A Gallup poll, for example, found that nearly 3 in 10 Americans, 28 percent, considered immigration the most important topic, just eight months away from the 2024 elections. The ambiguous issue of “government” came in second place, with 20 percent of voters saying it was most important, and the economy came in third place, with 12 percent saying it was most on their minds.

To read solely that poll and the news sites sharing it, one might believe that the issue of immigration — which former President Donald Trump, the frontrunner for the GOP presidential nomination, performs better on than incumbent President Joe Biden — will be the main narrative this election year. But the Reuters/Ipsos poll published on the same date, which received less notice than the Gallup one, suggests otherwise.

Within that poll, the additional option of “political extremism or threats to democracy” was added among the typical topics for respondents to choose from as their most important issue. Twenty-one percent of U.S. voters said that issue was the most important one on their minds at the moment, coming in first in the survey. The economy came in at second place, with 19 percent of respondents saying that issue mattered most, and immigration came in at third, with 18 percent of voters picking that option.

No other poll in recent weeks has included the issue of extremism and democracy in its line of questioning. Indeed, Reuters noted that this is the first time it has included the option in its own polling.

The issue is one that Biden will likely perform much better on, as he can use it to his advantage during the upcoming election season, highlighting Trump’s attempted overturn of the 2020 presidential election results and other efforts by Republicans to quell participation in American democracy.
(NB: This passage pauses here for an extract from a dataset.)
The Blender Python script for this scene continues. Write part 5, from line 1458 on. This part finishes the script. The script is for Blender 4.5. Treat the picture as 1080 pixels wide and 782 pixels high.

Indeed, Reuters itself recognized this point, with the report on this poll from the news agency noting that the numbers “show the extent to which Biden’s re-election bid could rely on voters being motivated by their opposition to Trump rather than enthusiasm over Biden’s candidacy.”

The partisan breakdown of polling on this question furthers the idea that Biden will use it to his advantage, as the voters he must court view it as even higher a priority than the toplines of the survey suggest. Among Democratic voters, for example, 44 percent said extremism and threats to democracy was their top issue, with Reuters reporting that almost a third of independent voters also listed it as their top pick, the most out of all the other subjects.

Meanwhile, 38 percent of Republicans predictably listed immigration as their most important issue, with only 13 percent choosing extremism and democracy.

The split in the demographics on the issue — particularly with Democrats and swing voters citing the topic as their most important — gives the Biden campaign even more incentive to push the matter to the forefront of their political messaging in the coming months.

Biden can capitalize, for example, by reminding voters of how Trump reacted to his election loss in 2020, noting his campaign’s scheme to overturn the Electoral College and his incendiary speech on January 6, 2021, encouraging his followers to disrupt Congress as it was certifying the election results. The Biden campaign may also cite Trump’s insistence that he’ll be a dictator for the first day of his presidency, a promise that 60 percent of respondents from across the U.S. in a UMass/Amherst poll from January said would be bad for the country.

The campaign will almost certainly highlight Trump’s legal cases, too, particularly the four federal indictment counts he faces for his attempts to usurp the American political process in 2020. Importantly, while most are well aware of the case, a sizable chunk of Americans have heard little or nothing about it. Bringing attention to anti-democratic charges Trump faces during this year’s presidential campaign could bring the matter of “extremism and threats to democracy” even closer to the forefront of voters’ minds.